CCCG acceptances
The list of accepted papers for CCCG 2013 (the 25th Canadian Conference on Computational Geometry) is now online. I have two papers there, one of which is on the arXiv. (Since the CCCG proceedings will be online eventually, my coauthors didn't see the point in putting the other one up early.)
"Set-Difference Range Queries" (with Mike Goodrich and Joe Simons, arXiv:1306.3482) is about data structures for keeping track of multiple point sets in the same geometric space, and determining how two sets differ within some region of the space.
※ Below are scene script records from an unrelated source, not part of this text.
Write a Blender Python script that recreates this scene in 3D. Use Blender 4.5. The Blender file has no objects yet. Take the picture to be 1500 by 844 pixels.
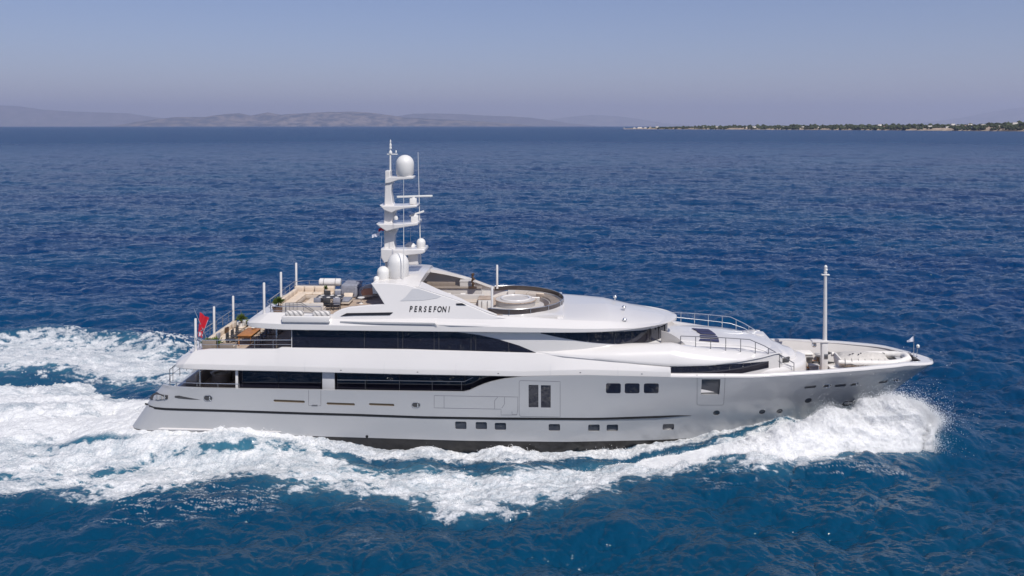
import bpy, bmesh, math, random
import numpy as np
from mathutils import Vector, Matrix

S = bpy.context.scene
C = S.collection
R = math.radians
random.seed(7)
rng = np.random.default_rng(11)

# ------------------------------------------------------------------ camera
F, U0, V0, CAMH = 1310.0, 750.0, 183.5, 21.9
cam = bpy.data.cameras.new('camera'); camo = bpy.data.objects.new('camera', cam); C.objects.link(camo)
camo.location = (0, 0, CAMH); camo.rotation_euler = (R(90), 0, 0)
cam.sensor_width = 36; cam.lens = 36*F/1500; cam.shift_y = -(422-V0)/1500
cam.clip_start = 1; cam.clip_end = 150000
S.camera = camo

# ------------------------------------------------------------------ light
SUN_EL, SUN_AZ = R(52), R(28)          # azimuth: from straight behind the camera towards the right
sdir = Vector((math.sin(SUN_AZ)*math.cos(SUN_EL), -math.cos(SUN_AZ)*math.cos(SUN_EL), math.sin(SUN_EL)))
w = bpy.data.worlds.new('World'); S.world = w; w.use_nodes = True
nt = w.node_tree; bg = nt.nodes['Background']
sky = nt.nodes.new('ShaderNodeTexSky'); sky.sky_type = 'NISHITA'; sky.sun_disc = False
sky.sun_elevation = SUN_EL; sky.sun_rotation = math.atan2(sdir.x, sdir.y)
sky.air_density = 1.0; sky.dust_density = 0.35; sky.ozone_density = 4.5; sky.altitude = 20
tn = nt.nodes.new('ShaderNodeMix'); tn.data_type = 'RGBA'; tn.blend_type = 'MULTIPLY'; tn.inputs[0].default_value = 1; tn.inputs[7].default_value = (.985, .865, .985, 1)
nt.links.new(sky.outputs[0], tn.inputs[6]); nt.links.new(tn.outputs[2], bg.inputs[0]); bg.inputs[1].default_value = 0.075
sl = bpy.data.lights.new('sun', 'SUN'); so = bpy.data.objects.new('sun', sl); C.objects.link(so)
sl.energy = 3.8; sl.angle = R(0.5); sl.color = (1, .95, .88)
so.rotation_euler = sdir.to_track_quat('Z', 'Y').to_euler()
S.view_settings.view_transform = 'Standard'; S.view_settings.look = 'None'
S.view_settings.exposure = 0.22; S.view_settings.gamma = 1; S.view_settings.use_curve_mapping = False
S.cycles.max_bounces = 7; S.cycles.volume_bounces = 1; S.cycles.use_denoising = True
S.cycles.caustics_reflective = False; S.cycles.caustics_refractive = False

# ------------------------------------------------------------------ yacht frame
YAW, HEEL, DC = R(2.5), R(1.4), 64.5
ROOTM = Matrix.Translation((0, DC, 0)) @ Matrix.Rotation(-YAW, 4, 'Z') @ Matrix.Rotation(HEEL, 4, 'X')
INV = ROOTM.inverted()
CO = INV @ Vector((0, 0, CAMH))
def ray(u, v): return INV.to_3x3() @ Vector(((u-U0)/F, 1, -(v-V0)/F))
def px(u, v, y):
    d = ray(u, v); t = (y-CO.y)/d.y; p = CO+d*t
    return p.x, p.z
def pz(u, v, z):                        # pixel on a deck level -> local x, y
    d = ray(u, v); t = (z-CO.z)/d.z; p = CO+d*t
    return p.x, p.y
def pxs(u, v, fy):                      # near-side surface y = -fy(x, z)
    y = -4.0
    for _ in range(14):
        x, z = px(u, v, y); y = .5*y-.5*fy(x, z)
    return Vector((x, y, z))
def wz(u, v, z=0.):                     # pixel on the water -> world x, y
    Y = (CAMH-z)*F/(v-V0); return (u-U0)/F*Y, Y
def ip(tab, x):
    return float(np.interp(x, [a for a, b in tab], [b for a, b in tab]))

# ------------------------------------------------------------------ materials
M = {}
def mat(name, col, rough=.5, metal=0., spec=.5, coat=0., noise=None, bump=None, wavy=None):
    m = bpy.data.materials.new(name); m.use_nodes = True; n = m.node_tree.nodes; l = m.node_tree.links
    b = n['Principled BSDF']
    b.inputs['Base Color'].default_value = (*col, 1); b.inputs['Roughness'].default_value = rough
    b.inputs['Metallic'].default_value = metal; b.inputs['Specular IOR Level'].default_value = spec
    b.inputs['Coat Weight'].default_value = coat; b.inputs['Coat Roughness'].default_value = .06
    tc = n.new('ShaderNodeTexCoord')
    if noise:
        sc, amt = noise
        t = n.new('ShaderNodeTexNoise'); t.inputs['Scale'].default_value = sc; t.inputs['Detail'].default_value = 5
        l.new(tc.outputs['Object'], t.inputs['Vector'])
        r = n.new('ShaderNodeMapRange'); r.inputs['To Min'].default_value = 1-amt; r.inputs['To Max'].default_value = 1+amt
        r.inputs['From Min'].default_value = .3; r.inputs['From Max'].default_value = .7
        l.new(t.outputs[0], r.inputs[0])
        mx = n.new('ShaderNodeMix'); mx.data_type = 'RGBA'; mx.blend_type = 'MULTIPLY'; mx.inputs[0].default_value = 1
        mx.inputs[6].default_value = (*col, 1); l.new(r.outputs[0], mx.inputs[7]); l.new(mx.outputs[2], b.inputs['Base Color'])
    if bump:
        sc, st = bump
        t = n.new('ShaderNodeTexNoise'); t.inputs['Scale'].default_value = sc; t.inputs['Detail'].default_value = 3
        l.new(tc.outputs['Object'], t.inputs['Vector'])
        bp = n.new('ShaderNodeBump'); bp.inputs['Strength'].default_value = st; bp.inputs['Distance'].default_value = .02
        l.new(t.outputs[0], bp.inputs['Height']); l.new(bp.outputs[0], b.inputs['Normal'])
    M[name] = m; return m
mat('white', (.67, .65, .635), .22, coat=.4, noise=(.35, .02), bump=(.5, .15))
mat('white_matt', (.70, .69, .67), .45, noise=(1.5, .03))
mat('grey_paint', (.50, .50, .51), .3, coat=.3, noise=(.5, .02))
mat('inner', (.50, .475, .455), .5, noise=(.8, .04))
mat('glass', (.014, .014, .024), .03, spec=.9, bump=(.35, .05))
mat('glass2', (.05, .055, .07), .06, spec=.6, bump=(.4, .05))
mat('black', (.012, .012, .014), .35)
mat('dark', (.05, .05, .055), .5, noise=(4, .2))
mat('steel', (.62, .63, .65), .22, metal=.9)
mat('steel_dark', (.25, .25, .26), .3, metal=.8)
mat('cream', (.62, .52, .42), .8, noise=(3, .06), bump=(14, .3))
mat('beige', (.50, .44, .38), .85, noise=(4, .08), bump=(14, .3))
mat('grey_cloth', (.24, .25, .30), .85, noise=(4, .15), bump=(9, .5))
mat('navy', (.03, .035, .09), .8, noise=(6, .1))
mat('taupe', (.24, .20, .17), .8, noise=(4, .1))
mat('orange_wood', (.40, .17, .05), .4, noise=(6, .2))
mat('pot', (.20, .13, .10), .8, noise=(8, .2))
mat('leaf', (.10, .15, .03), .6, noise=(6, .4))
mat('red', (.55, .012, .03), .7)
mat('bronze', (.12, .075, .05), .4, metal=.5)
mat('rubber', (.03, .03, .03), .7)
mat('tender_white', (.75, .72, .68), .6, noise=(5, .08), bump=(20, .3))
mat('glass_brown', (.07, .058, .055), .08, spec=.6)
mat('canvas', (.56, .53, .49), .8, noise=(4, .12), bump=(6, .9))
mat('tub_water', (.22, .40, .34), .05, spec=.6, bump=(9, .9))
mat('flag_white', (.7, .7, .78), .7)
mat('seam', (.16, .16, .18), .6)
mat('slot', (.18, .13, .08), .4, metal=.3)
mat('stucco', (.72, .68, .62), .9)
mat('tile', (.42, .22, .15), .9)

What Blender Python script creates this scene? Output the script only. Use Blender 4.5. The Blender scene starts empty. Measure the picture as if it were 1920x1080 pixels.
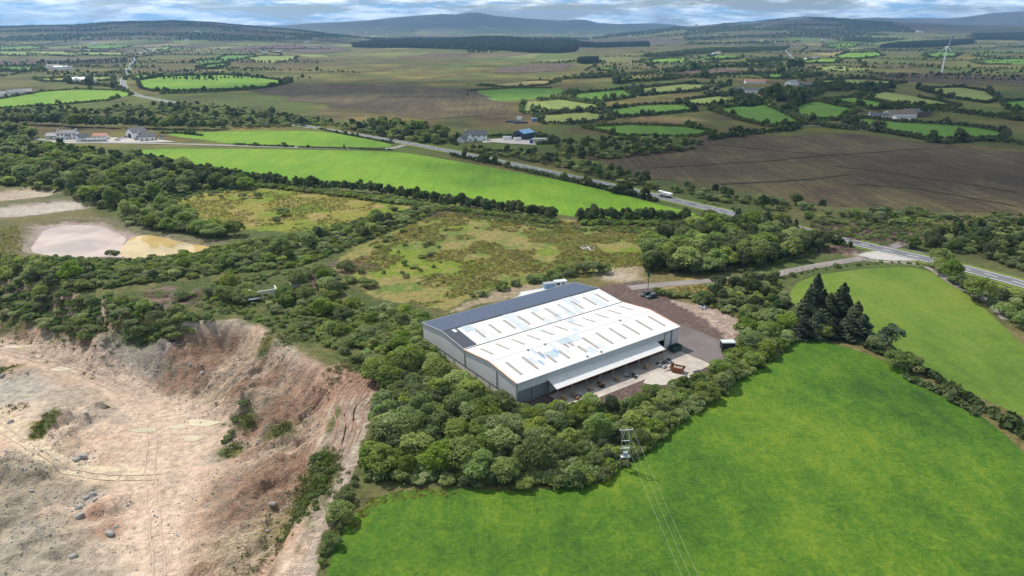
import bpy, bmesh, math, random
import numpy as np
from mathutils import Vector, Matrix

random.seed(7)
RNG = np.random.default_rng(7)
R = math.radians
sc = bpy.context.scene
COL = sc.collection

# ------------------------------------------------------------------ camera
F_PX, YH, CAM_H = 1321.0, 50.0, 90.0            # measured from the photograph (1920 px wide)
PITCH = math.atan((540 - YH) / F_PX)
CP, SP = math.cos(PITCH), math.sin(PITCH)
cam_d = bpy.data.cameras.new('camera')
cam = bpy.data.objects.new('camera', cam_d); COL.objects.link(cam)
cam.location = (0, 0, CAM_H)
cam.rotation_euler = (math.pi / 2 - PITCH, 0, 0)
cam_d.sensor_width = 36.0
cam_d.lens = 36.0 * F_PX / 1920.0
cam_d.clip_start = 1.0; cam_d.clip_end = 60000.0
sc.camera = cam

# ------------------------------------------------------------------ light
SUN_EL = R(53); SUN_H = np.array([-0.77, 0.64]); SUN_H = SUN_H / np.linalg.norm(SUN_H)
world = bpy.data.worlds.new('World'); sc.world = world; world.use_nodes = True
wn, wl = world.node_tree.nodes, world.node_tree.links
wn.clear()
def wnode(t, **k):
    n = wn.new(t)
    for a, b in k.items(): setattr(n, a, b)
    return n
w_out = wnode('ShaderNodeOutputWorld'); w_bg = wnode('ShaderNodeBackground')
w_sky = wnode('ShaderNodeTexSky', sky_type='NISHITA', sun_disc=False, sun_elevation=SUN_EL,
              sun_rotation=math.atan2(SUN_H[0], SUN_H[1]), air_density=1.0, dust_density=0.6, ozone_density=1.6)
w_geo = wnode('ShaderNodeTexCoord'); 
w_map = wnode('ShaderNodeMapping'); w_map.inputs['Scale'].default_value = (9.0, 9.0, 58.0); w_map.inputs['Location'].default_value = (3.1, 1.7, 0)
wl.new(w_geo.outputs['Generated'], w_map.inputs[0])
w_n = wnode('ShaderNodeTexNoise'); w_n.inputs['Scale'].default_value = 1.0; w_n.inputs['Detail'].default_value = 7; w_n.inputs['Roughness'].default_value = 0.58; w_n.inputs['Distortion'].default_value = 0.5
wl.new(w_map.outputs[0], w_n.inputs['Vector'])
w_cov = wnode('ShaderNodeValToRGB'); w_cov.color_ramp.elements[0].position = 0.42; w_cov.color_ramp.elements[1].position = 0.54
wl.new(w_n.outputs[0], w_cov.inputs[0])
w_n2 = wnode('ShaderNodeTexNoise'); w_n2.inputs['Scale'].default_value = 1.7; w_n2.inputs['Detail'].default_value = 6; w_n2.inputs['Roughness'].default_value = 0.66
wl.new(w_map.outputs[0], w_n2.inputs['Vector'])
w_tone = wnode('ShaderNodeValToRGB')
w_tone.color_ramp.elements[0].position = 0.41; w_tone.color_ramp.elements[0].color = (4.6, 8.2, 12.0, 1)
w_tone.color_ramp.elements[1].position = 0.60; w_tone.color_ramp.elements[1].color = (23.0, 23.4, 23.6, 1)
wl.new(w_n2.outputs[0], w_tone.inputs[0])
w_mix = wnode('ShaderNodeMixRGB'); wl.new(w_cov.outputs[0], w_mix.inputs[0]); wl.new(w_sky.outputs[0], w_mix.inputs[1]); wl.new(w_tone.outputs[0], w_mix.inputs[2])
wl.new(w_mix.outputs[0], w_bg.inputs['Color']); w_bg.inputs['Strength'].default_value = 0.062
wl.new(w_bg.outputs[0], w_out.inputs['Surface'])

sun_d = bpy.data.lights.new('sun', 'SUN'); sun_d.energy = 5.0; sun_d.angle = R(0.5); sun_d.color = (1.0, 0.955, 0.88)
sun = bpy.data.objects.new('sun', sun_d); COL.objects.link(sun)
SUN_DIR = Vector((SUN_H[0] * math.cos(SUN_EL), SUN_H[1] * math.cos(SUN_EL), math.sin(SUN_EL)))   # towards the sun
sun.rotation_euler = SUN_DIR.to_track_quat('Z', 'Y').to_euler()
sun.location = (-300, 250, 400)

sc.view_settings.view_transform = 'Standard'; sc.view_settings.look = 'None'
sc.view_settings.exposure = 0.25; sc.view_settings.gamma = 1.0; sc.view_settings.use_curve_mapping = False
sc.render.engine = 'CYCLES'
cy = sc.cycles
cy.use_denoising = True
cy.max_bounces = 6; cy.diffuse_bounces = 2; cy.glossy_bounces = 2; cy.transmission_bounces = 3; cy.transparent_max_bounces = 8; cy.volume_bounces = 0
cy.caustics_reflective = False; cy.caustics_refractive = False

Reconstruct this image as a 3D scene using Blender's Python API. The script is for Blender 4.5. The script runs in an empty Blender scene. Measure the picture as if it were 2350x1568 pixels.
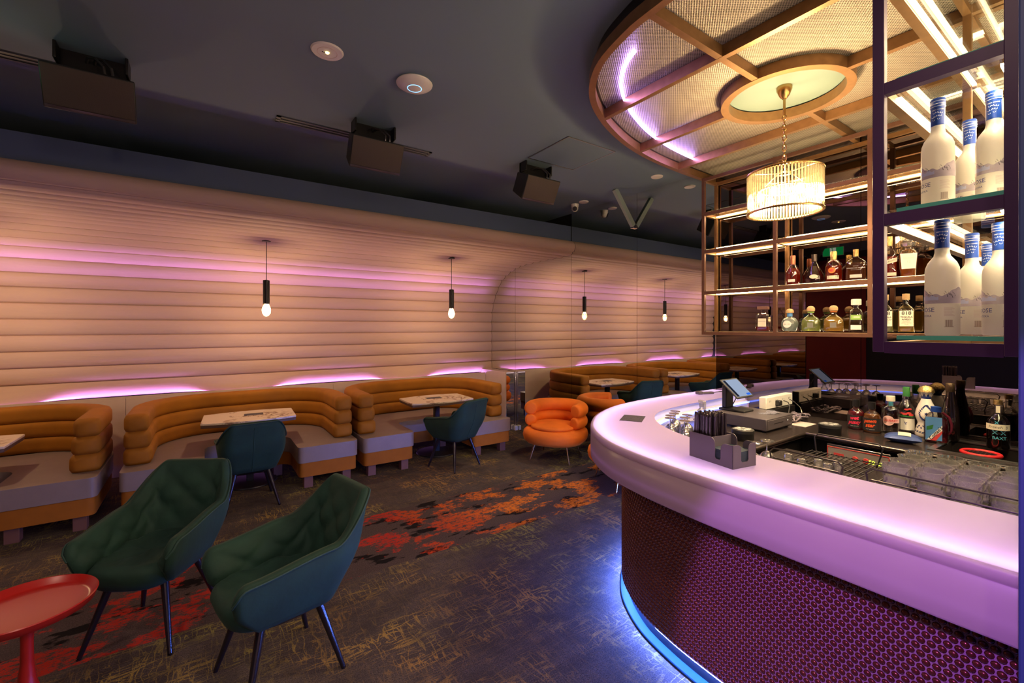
import bpy, bmesh, math, random
from math import sin, cos, pi, sqrt, atan2, radians
from mathutils import Vector, Matrix, noise
from mathutils.geometry import tessellate_polygon
random.seed(7)
S = bpy.context.scene
COL = S.collection

# ------------------------------------------------------------------ materials
def nodes_of(name):
    m = bpy.data.materials.new(name); m.use_nodes = True
    nt = m.node_tree
    for n in list(nt.nodes): nt.nodes.remove(n)
    out = nt.nodes.new('ShaderNodeOutputMaterial')
    return m, nt, out
def lk(nt, a, b): nt.links.new(a, b)
def pbr(name, col, rough=.5, metal=0., bump=0., bscale=60., var=0., vscale=8., sheen=0., spec=.5, coat=0., trans=0., stretch=(1,1,1)):
    m, nt, out = nodes_of(name)
    p = nt.nodes.new('ShaderNodeBsdfPrincipled')
    p.inputs['Base Color'].default_value = (*col, 1)
    p.inputs['Roughness'].default_value = rough
    p.inputs['Metallic'].default_value = metal
    p.inputs['Specular IOR Level'].default_value = spec
    p.inputs['Coat Weight'].default_value = coat
    if sheen:
        p.inputs['Sheen Weight'].default_value = sheen
        p.inputs['Sheen Roughness'].default_value = .35
        p.inputs['Sheen Tint'].default_value = (min(1, col[0]*2.5+.05), min(1, col[1]*2.5+.05), min(1, col[2]*2.5+.05), 1)
    if bump or var:
        tc = nt.nodes.new('ShaderNodeTexCoord'); mp = nt.nodes.new('ShaderNodeMapping')
        mp.inputs['Scale'].default_value = stretch
        lk(nt, tc.outputs['Object'], mp.inputs['Vector'])
    if var:
        n = nt.nodes.new('ShaderNodeTexNoise'); n.inputs['Scale'].default_value = vscale; n.inputs['Detail'].default_value = 4
        lk(nt, mp.outputs[0], n.inputs['Vector'])
        r = nt.nodes.new('ShaderNodeMapRange'); r.inputs['From Min'].default_value = .3; r.inputs['From Max'].default_value = .7
        r.inputs['To Min'].default_value = 1-var; r.inputs['To Max'].default_value = 1+var
        lk(nt, n.outputs['Fac'], r.inputs['Value'])
        mx = nt.nodes.new('ShaderNodeMix'); mx.data_type = 'RGBA'; mx.blend_type = 'MULTIPLY'
        mx.inputs['Factor'].default_value = 1
        mx.inputs['A'].default_value = (*col, 1); 
        lk(nt, r.outputs[0], mx.inputs['B']); lk(nt, mx.outputs['Result'], p.inputs['Base Color'])
    if bump:
        n2 = nt.nodes.new('ShaderNodeTexNoise'); n2.inputs['Scale'].default_value = bscale; n2.inputs['Detail'].default_value = 3
        lk(nt, mp.outputs[0], n2.inputs['Vector'])
        b = nt.nodes.new('ShaderNodeBump'); b.inputs['Strength'].default_value = bump; b.inputs['Distance'].default_value = .01
        lk(nt, n2.outputs['Fac'], b.inputs['Height']); lk(nt, b.outputs[0], p.inputs['Normal'])
    lk(nt, p.outputs[0], out.inputs['Surface'])
    return m
def emit(name, col, s):
    m, nt, out = nodes_of(name)
    e = nt.nodes.new('ShaderNodeEmission'); e.inputs['Color'].default_value = (*col, 1); e.inputs['Strength'].default_value = s
    lk(nt, e.outputs[0], out.inputs['Surface']); return m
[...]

The basic idea is to combine the spatial decompositions commonly used for range searching with sketches of the data associated with each node of the decomposition; one of the sketches we use is the invertible Bloom filter from my work with Mike at WADS'07.
"Universal Point Sets for Planar Graph Drawings with Circular Arcs" (with Patrizio Angelini, Fabrizio Frati, Michael Kaufmann, Silvain Lazard, Tamara Mchedlidze, Monique Teillaud and Alexander Wolff) is about universal point sets, sets of points in the plane that can be used as the vertices for planar drawings of all possible n-vertex planar graphs. For drawings in which the edges are straight line segments, universal point sets generally have to have more than n points, and determining how many points are needed is a big open problem. But one can also consider universal point sets for other drawing styles; for instance, it was known that every strictly convex curve in the plane contains a set of n points that is universal for drawings in which each edge is drawn as a polyline with at most one bend. These polylines could be approximated by hyperbolic arcs, giving a drawing with very simple smooth curves for each edge, but maybe one could use curves that are even more restricted. In this paper we show that this is true for circular arcs: a certain set of n points on a parabola is universal for circular-arc drawings of planar graphs. It's purely a theoretical result, though, as the vertices are too unevenly spaced and the edges too tightly packed into a neighborhood of the parabola for these drawings to be useful as visualizations.